Marian’s counsel contends that all of the property has not been properly accounted for. To prove these contentions he has relied upon hearsay and innuendo rather than documentary and other established forms of evidence. At his request a receiver was appointed. That receiver reported to the district court that all of the property had been sold and accounted for except for those objects which were bolted or cemented to the real estate (which objects, of course, were included in the sale price of the real estate).

We find ample support in the record for the district court’s conclusion that all of the property has been properly distributed.

III.

The third and final issue raised by Marian’s counsel is the least meritorious *390and most far-fetched of all; namely, that the district court erred in making collection of back child support contingent on waiving an appeal of the farm rent decision.

Counsel has conceded that he does not represent Marian in the matter of child support arrearages, yet he raises them as an issue in this appeal. The record reflects that back payments of child support are due and owing from Otto but it also reflects that this matter is in the hands of the Sheridan County Social Services Board.

At the conclusion of the receiver’s work, $6,444.36 was deposited with the district court for distribution to Otto and Marian Geigle.
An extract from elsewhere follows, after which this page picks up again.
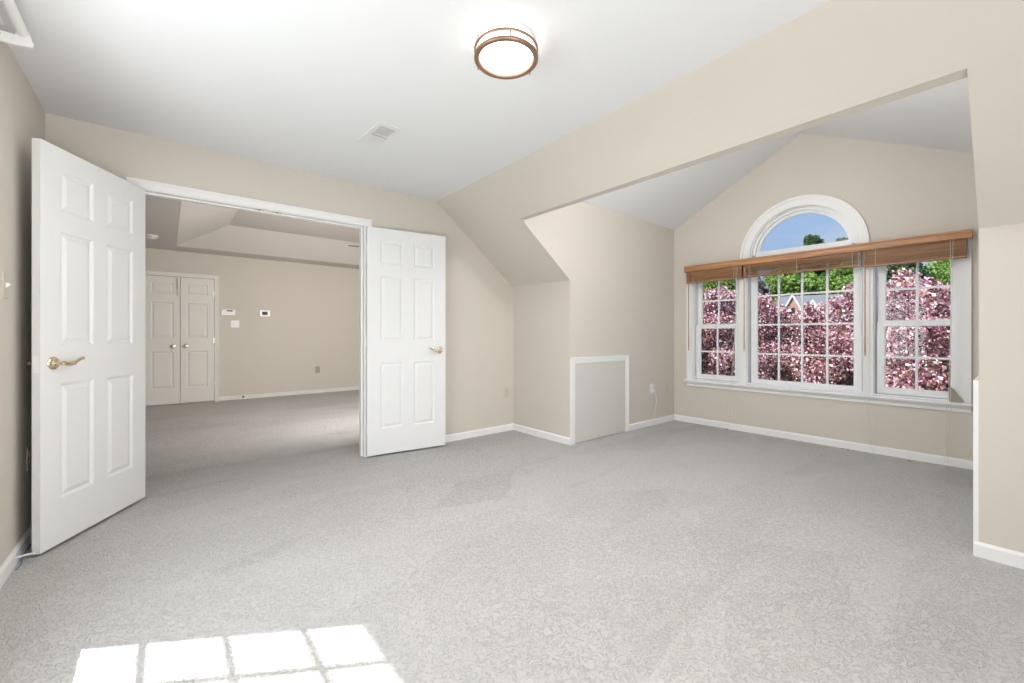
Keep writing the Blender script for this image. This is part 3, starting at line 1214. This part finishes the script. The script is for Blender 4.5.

In an order dated April 18, 1979, the district court provided that the money be distributed as follows:

(1) $440.57 to the receiver D. W. Knudson for the balance of expenses due him from Marian;
(2)$3,222.18, representing the share belonging to Otto Geigle, which was to be paid to the clerk of the Burleigh County District Court until the issue of the fair rental value of the real estate could be resolved; and
(3) The balance of $2,781.61 to be paid to Marian Geigle, representing the money owed her after a deduction for the balance she owed for the receiver’s expenses.

In its June 18, 1979, memorandum opinion, the district court ordered that the $3,256.31 (the record does not reveal why this amount differs from the $3,222.18 mentioned in the April 18, 1979, order) held by the clerk of court of Burleigh County for the benefit of Otto Geigle be disbursed as follows: $2,000 to Marian as the reasonable rental value of the farm for the years 1977 and 1978 and the remaining sum of $1,256.31 to Marian to be deducted from arrearages due for child support. The court instructed the clerk of court to release said sums of money upon the expiration of the time for appeal or upon both sides expressly waiving their right to appeal.

In doing so, the district court was attempting to make sure that the money would be available at the conclusion of all legal proceedings in this action. If neither party appealed, the money would have been available immediately. Because one party, Marian, chose to appeal, the money is still in the possession of the clerk of the district court. That does not mean that it cannot be collected or that the collection of back child support was contingent on waiving an appeal of the farm rent decision. The district court was merely providing for the possibility that this court might adjust the amount of the award for the reasonable rental value of the farm which would have changed the amount remaining to be applied to arrearages in child support.

At oral argument, Otto Geigle informed this court that all child support payments due and owing have been paid except for the amount in the possession of the clerk of the district court. Because the judgment of the district court is in all things affirmed, Marian Geigle may collect the $3,256.31 from the clerk of the Burleigh County District Court and that money shall be credited to Otto Geigle in a manner consistent with this opinion. We note that Otto should respect his continuing duty to pay child support in accordance with the judgment of the district court.

Judgment affirmed.

ERICKSTAD, C. J., and PEDERSON, VANDE WALLE and SAND, JJ., concur.

. Otto Geigle has handled this appeal pro se, having discharged his attorney pursuant to a letter dated January 31, 1980, and his attorney’s motion to withdraw as counsel dated March 11, 1980.